-- begin Dataset content --

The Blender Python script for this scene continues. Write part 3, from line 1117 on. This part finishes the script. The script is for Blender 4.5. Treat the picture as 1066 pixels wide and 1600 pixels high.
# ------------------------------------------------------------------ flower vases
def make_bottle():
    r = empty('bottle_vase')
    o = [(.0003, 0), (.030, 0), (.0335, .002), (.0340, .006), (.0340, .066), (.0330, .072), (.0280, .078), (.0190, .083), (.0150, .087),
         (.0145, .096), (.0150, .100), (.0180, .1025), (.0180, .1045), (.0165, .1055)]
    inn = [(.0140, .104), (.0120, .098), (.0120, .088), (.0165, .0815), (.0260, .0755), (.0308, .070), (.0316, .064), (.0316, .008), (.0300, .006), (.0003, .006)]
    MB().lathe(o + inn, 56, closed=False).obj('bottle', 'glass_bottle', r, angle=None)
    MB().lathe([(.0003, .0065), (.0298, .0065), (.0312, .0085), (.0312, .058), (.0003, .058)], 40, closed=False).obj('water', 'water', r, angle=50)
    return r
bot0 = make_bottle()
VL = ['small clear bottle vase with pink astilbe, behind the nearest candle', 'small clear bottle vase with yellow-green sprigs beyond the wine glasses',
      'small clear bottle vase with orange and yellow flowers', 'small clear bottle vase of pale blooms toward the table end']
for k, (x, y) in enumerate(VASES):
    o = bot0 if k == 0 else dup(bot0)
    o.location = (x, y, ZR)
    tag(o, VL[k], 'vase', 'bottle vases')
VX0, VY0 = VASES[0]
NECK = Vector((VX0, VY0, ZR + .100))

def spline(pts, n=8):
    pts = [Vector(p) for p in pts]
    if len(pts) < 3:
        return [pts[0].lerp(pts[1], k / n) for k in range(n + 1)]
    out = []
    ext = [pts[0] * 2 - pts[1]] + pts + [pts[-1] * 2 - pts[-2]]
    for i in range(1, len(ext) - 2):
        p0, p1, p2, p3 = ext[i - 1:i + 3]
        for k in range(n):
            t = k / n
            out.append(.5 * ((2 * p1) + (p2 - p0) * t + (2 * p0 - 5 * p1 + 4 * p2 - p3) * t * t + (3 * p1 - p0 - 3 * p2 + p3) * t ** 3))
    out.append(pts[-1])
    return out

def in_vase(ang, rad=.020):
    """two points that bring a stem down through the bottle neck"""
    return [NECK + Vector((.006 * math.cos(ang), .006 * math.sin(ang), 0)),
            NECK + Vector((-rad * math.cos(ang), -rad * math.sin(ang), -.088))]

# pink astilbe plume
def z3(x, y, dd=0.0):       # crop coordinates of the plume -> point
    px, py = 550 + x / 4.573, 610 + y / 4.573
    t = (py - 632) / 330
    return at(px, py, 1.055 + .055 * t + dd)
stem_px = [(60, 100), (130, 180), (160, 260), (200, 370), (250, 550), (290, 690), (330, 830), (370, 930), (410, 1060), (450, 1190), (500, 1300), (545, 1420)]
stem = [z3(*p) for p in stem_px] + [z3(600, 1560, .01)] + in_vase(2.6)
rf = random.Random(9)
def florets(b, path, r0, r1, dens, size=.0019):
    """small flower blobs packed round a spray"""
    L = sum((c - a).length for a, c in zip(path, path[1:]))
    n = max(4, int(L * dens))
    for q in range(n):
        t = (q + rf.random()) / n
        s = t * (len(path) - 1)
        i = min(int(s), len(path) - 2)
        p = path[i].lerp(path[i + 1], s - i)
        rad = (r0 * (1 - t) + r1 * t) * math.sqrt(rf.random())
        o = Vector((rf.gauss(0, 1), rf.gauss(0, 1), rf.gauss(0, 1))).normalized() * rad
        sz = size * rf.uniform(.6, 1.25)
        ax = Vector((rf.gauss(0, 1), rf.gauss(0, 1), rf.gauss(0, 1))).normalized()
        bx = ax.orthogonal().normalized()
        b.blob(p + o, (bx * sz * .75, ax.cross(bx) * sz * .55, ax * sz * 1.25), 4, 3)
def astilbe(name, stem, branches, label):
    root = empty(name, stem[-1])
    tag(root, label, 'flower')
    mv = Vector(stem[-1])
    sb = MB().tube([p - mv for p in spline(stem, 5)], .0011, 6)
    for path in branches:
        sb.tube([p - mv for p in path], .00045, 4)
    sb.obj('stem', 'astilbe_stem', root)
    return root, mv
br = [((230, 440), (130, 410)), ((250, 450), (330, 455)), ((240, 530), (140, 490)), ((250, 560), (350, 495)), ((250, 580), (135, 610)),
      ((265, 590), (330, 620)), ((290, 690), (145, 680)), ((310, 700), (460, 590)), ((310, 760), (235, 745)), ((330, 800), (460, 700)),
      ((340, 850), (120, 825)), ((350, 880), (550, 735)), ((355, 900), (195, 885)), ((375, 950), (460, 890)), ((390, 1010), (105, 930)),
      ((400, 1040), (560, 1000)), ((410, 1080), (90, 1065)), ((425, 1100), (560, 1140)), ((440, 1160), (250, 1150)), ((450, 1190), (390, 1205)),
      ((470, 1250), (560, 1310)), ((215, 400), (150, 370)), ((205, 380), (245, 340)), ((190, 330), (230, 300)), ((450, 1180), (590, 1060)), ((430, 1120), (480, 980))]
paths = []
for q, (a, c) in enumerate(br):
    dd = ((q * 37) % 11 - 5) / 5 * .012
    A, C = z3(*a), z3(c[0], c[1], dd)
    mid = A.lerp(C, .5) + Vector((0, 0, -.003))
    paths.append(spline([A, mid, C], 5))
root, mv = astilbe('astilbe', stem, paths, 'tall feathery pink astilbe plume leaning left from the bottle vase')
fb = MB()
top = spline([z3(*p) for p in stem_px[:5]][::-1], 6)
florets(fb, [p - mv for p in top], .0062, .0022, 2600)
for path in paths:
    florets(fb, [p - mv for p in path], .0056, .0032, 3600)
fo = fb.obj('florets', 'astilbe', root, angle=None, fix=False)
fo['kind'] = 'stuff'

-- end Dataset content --

§ Exercise description
Print again each line of the listing above, exactly as it appears.

§ Answer to this problem
The Blender Python script for this scene continues. Write part 3, from line 1117 on. This part finishes the script. The script is for Blender 4.5. Treat the picture as 1066 pixels wide and 1600 pixels high.
# ------------------------------------------------------------------ flower vases
def make_bottle():
    r = empty('bottle_vase')
    o = [(.0003, 0), (.030, 0), (.0335, .002), (.0340, .006), (.0340, .066), (.0330, .072), (.0280, .078), (.0190, .083), (.0150, .087),
         (.0145, .096), (.0150, .100), (.0180, .1025), (.0180, .1045), (.0165, .1055)]
    inn = [(.0140, .104), (.0120, .098), (.0120, .088), (.0165, .0815), (.0260, .0755), (.0308, .070), (.0316, .064), (.0316, .008), (.0300, .006), (.0003, .006)]
    MB().lathe(o + inn, 56, closed=False).obj('bottle', 'glass_bottle', r, angle=None)
    MB().lathe([(.0003, .0065), (.0298, .0065), (.0312, .0085), (.0312, .058), (.0003, .058)], 40, closed=False).obj('water', 'water', r, angle=50)
    return r
bot0 = make_bottle()
VL = ['small clear bottle vase with pink astilbe, behind the nearest candle', 'small clear bottle vase with yellow-green sprigs beyond the wine glasses',
      'small clear bottle vase with orange and yellow flowers', 'small clear bottle vase of pale blooms toward the table end']
for k, (x, y) in enumerate(VASES):
    o = bot0 if k == 0 else dup(bot0)
    o.location = (x, y, ZR)
    tag(o, VL[k], 'vase', 'bottle vases')
VX0, VY0 = VASES[0]
NECK = Vector((VX0, VY0, ZR + .100))

def spline(pts, n=8):
    pts = [Vector(p) for p in pts]
    if len(pts) < 3:
        return [pts[0].lerp(pts[1], k / n) for k in range(n + 1)]
    out = []
    ext = [pts[0] * 2 - pts[1]] + pts + [pts[-1] * 2 - pts[-2]]
    for i in range(1, len(ext) - 2):
        p0, p1, p2, p3 = ext[i - 1:i + 3]
        for k in range(n):
            t = k / n
            out.append(.5 * ((2 * p1) + (p2 - p0) * t + (2 * p0 - 5 * p1 + 4 * p2 - p3) * t * t + (3 * p1 - p0 - 3 * p2 + p3) * t ** 3))
    out.append(pts[-1])
    return out

def in_vase(ang, rad=.020):
    """two points that bring a stem down through the bottle neck"""
    return [NECK + Vector((.006 * math.cos(ang), .006 * math.sin(ang), 0)),
            NECK + Vector((-rad * math.cos(ang), -rad * math.sin(ang), -.088))]

# pink astilbe plume
def z3(x, y, dd=0.0):       # crop coordinates of the plume -> point
    px, py = 550 + x / 4.573, 610 + y / 4.573
    t = (py - 632) / 330
    return at(px, py, 1.055 + .055 * t + dd)
stem_px = [(60, 100), (130, 180), (160, 260), (200, 370), (250, 550), (290, 690), (330, 830), (370, 930), (410, 1060), (450, 1190), (500, 1300), (545, 1420)]
stem = [z3(*p) for p in stem_px] + [z3(600, 1560, .01)] + in_vase(2.6)
rf = random.Random(9)
def florets(b, path, r0, r1, dens, size=.0019):
    """small flower blobs packed round a spray"""
    L = sum((c - a).length for a, c in zip(path, path[1:]))
    n = max(4, int(L * dens))
    for q in range(n):
        t = (q + rf.random()) / n
        s = t * (len(path) - 1)
        i = min(int(s), len(path) - 2)
        p = path[i].lerp(path[i + 1], s - i)
        rad = (r0 * (1 - t) + r1 * t) * math.sqrt(rf.random())
        o = Vector((rf.gauss(0, 1), rf.gauss(0, 1), rf.gauss(0, 1))).normalized() * rad
        sz = size * rf.uniform(.6, 1.25)
        ax = Vector((rf.gauss(0, 1), rf.gauss(0, 1), rf.gauss(0, 1))).normalized()
        bx = ax.orthogonal().normalized()
        b.blob(p + o, (bx * sz * .75, ax.cross(bx) * sz * .55, ax * sz * 1.25), 4, 3)
def astilbe(name, stem, branches, label):
    root = empty(name, stem[-1])
    tag(root, label, 'flower')
    mv = Vector(stem[-1])
    sb = MB().tube([p - mv for p in spline(stem, 5)], .0011, 6)
    for path in branches:
        sb.tube([p - mv for p in path], .00045, 4)
    sb.obj('stem', 'astilbe_stem', root)
    return root, mv
br = [((230, 440), (130, 410)), ((250, 450), (330, 455)), ((240, 530), (140, 490)), ((250, 560), (350, 495)), ((250, 580), (135, 610)),
      ((265, 590), (330, 620)), ((290, 690), (145, 680)), ((310, 700), (460, 590)), ((310, 760), (235, 745)), ((330, 800), (460, 700)),
      ((340, 850), (120, 825)), ((350, 880), (550, 735)), ((355, 900), (195, 885)), ((375, 950), (460, 890)), ((390, 1010), (105, 930)),
      ((400, 1040), (560, 1000)), ((410, 1080), (90, 1065)), ((425, 1100), (560, 1140)), ((440, 1160), (250, 1150)), ((450, 1190), (390, 1205)),
      ((470, 1250), (560, 1310)), ((215, 400), (150, 370)), ((205, 380), (245, 340)), ((190, 330), (230, 300)), ((450, 1180), (590, 1060)), ((430, 1120), (480, 980))]
paths = []
for q, (a, c) in enumerate(br):
    dd = ((q * 37) % 11 - 5) / 5 * .012
    A, C = z3(*a), z3(c[0], c[1], dd)
    mid = A.lerp(C, .5) + Vector((0, 0, -.003))
    paths.append(spline([A, mid, C], 5))
root, mv = astilbe('astilbe', stem, paths, 'tall feathery pink astilbe plume leaning left from the bottle vase')
fb = MB()
top = spline([z3(*p) for p in stem_px[:5]][::-1], 6)
florets(fb, [p - mv for p in top], .0062, .0022, 2600)
for path in paths:
    florets(fb, [p - mv for p in path], .0056, .0032, 3600)
fo = fb.obj('florets', 'astilbe', root, angle=None, fix=False)
fo['kind'] = 'stuff'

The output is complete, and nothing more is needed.